Wednesday, June 28, 2017

Wednesday 6 28 17 morning call

The dawn offshores in Lahaina lasted longer than usual yesterday morning and the quality of the waves was through the roof. I saw several 9's. Unfortunately I couldn't take full advantage of them, because I was on my SUP since I felt like giving my prone paddling muscles a rest, but it was a fantastic session nonetheless.

Second session wasn't nearly as good as the onshore flow was on it, so I quickly went back to the north shore and sailed Hookipa before work at 2. I'm good at packing I said... that also applies to packing fun activities in my day.

Not sure if this photo is from yesterday or the day before. For sure the waves on the north shore came down a bit compared to Monday. Photo by Andy Bridge.

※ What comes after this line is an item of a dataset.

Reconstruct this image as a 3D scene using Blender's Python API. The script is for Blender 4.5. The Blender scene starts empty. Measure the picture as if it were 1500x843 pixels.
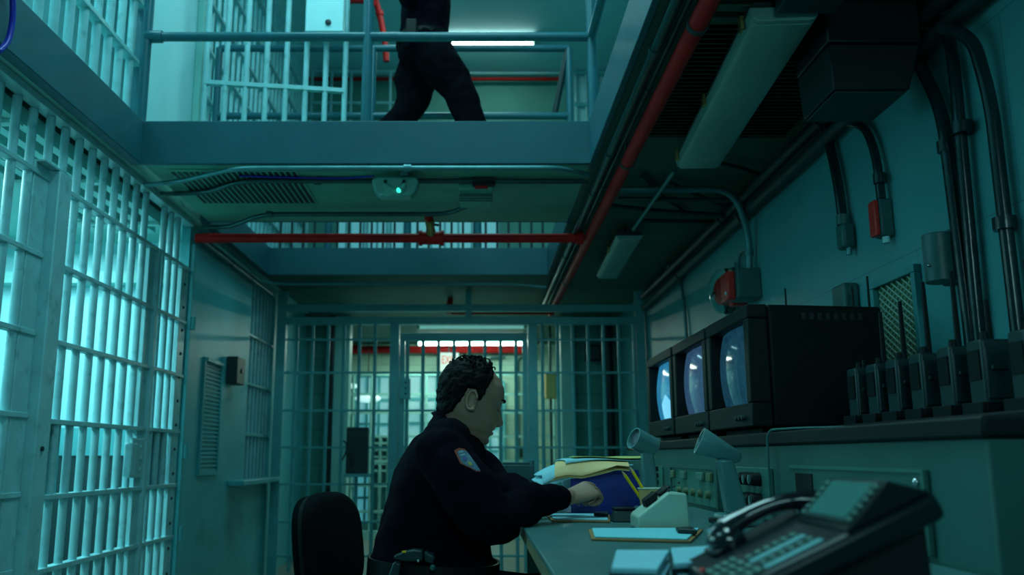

3am significant buoy readings
South shore

SW
1.9ft @ 14s from 153° (SSE)

SE
2.2ft @ 15s from 166° (SSE)

Trades are increasing, so is the windswell and that makes all the readings at the outer buoys veer more and more towards the east and it's hard to detect the southerly energy. Those are the two I feel like reporting and that's great because the good sets yesterday were definitely the 15s ones, so a couple of feet of that component still in the water is good news again. Check the webcams and my beach report for size and conditions.

Since I highly doubt that any of you guys scrolls down to the posts of 7 days ago to check the fetches that generated the southerly energy, here's a collage of four of those maps starting from June 21. There's waves today because there were fetches sometimes in the past. And if you start to observe them and correlate the size and periods with the fetches that generated them, you'll learn to do your own prediction next time you see a fetch. 98% of the surfers don't care and just stick to whatever number of feet their wave forecast app says on their smart phones. No shame, just a much easier, much less complete/interesting approach that will make them miss sessions here and there. Specially when there isn't a "conclamated" swell in the forecast.



North shore
N
4.6ft @ 10s from 42° (NE)

Pauwela
4.2ft @ 7s from 62° (ENE)           
3.2ft @ 9s from 46° (NE)
2.5ft @ 11s from 49° (NE)
 
I reported the N buoy reading too to let you guys guess that the NE energy should continue also today, but with the mix of windswelly periods at Pauwela and the trades predicted to increase, the conditions will be pretty horrible. At least for my taste.

Wind map at noon shows less wind than the other models on windguru. This is going to be a good test for this model.


North Pacific offering pretty much only the usual windswell fetch.


South Pacific not doing too much better today. With barely 30 knots in a very small pocket, that fetch is not going to send us much.


Trades morning sky and another stunning day is on its way.